I liked the Furher analogy- hilarious. And yeah, I'd be fierce if my song popped up on a commercial and I didn't know/get compensated for it. But geeeez, I thought that's why we had a legal system. You'd win, if you knew about it - mechanical copyright laws.

But the Internet is a whole nuther ball o' wax. Plus, in your home country, the Franhofer Institute- the main developers of MP codecs, are ready for AAC (Advanced Audio Coding). Sample frequencies up to 96kHz and can do multichannel- up to 48 tracks! depending on the capacity of the network. Good or bad thing? Both I guess.
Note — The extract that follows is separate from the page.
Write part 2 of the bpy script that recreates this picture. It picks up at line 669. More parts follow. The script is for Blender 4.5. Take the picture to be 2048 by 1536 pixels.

MPEG4 is being developed as well.

On the security side, the Secure Digital Music Initiative (SDMI), is a think-tank that will determine the next big "standard" and will then implement some type of watermarking scheme (it may end up just being MP3s) for copy protection. Right now they're just kind of watching things develop. As soon as the hackers bust that up, they hope by then they'll have a whole slew of simultaneous encoding protection schemes being used - to keep the bandits on their toes.

BTW, This all came from Recording, Dec `99.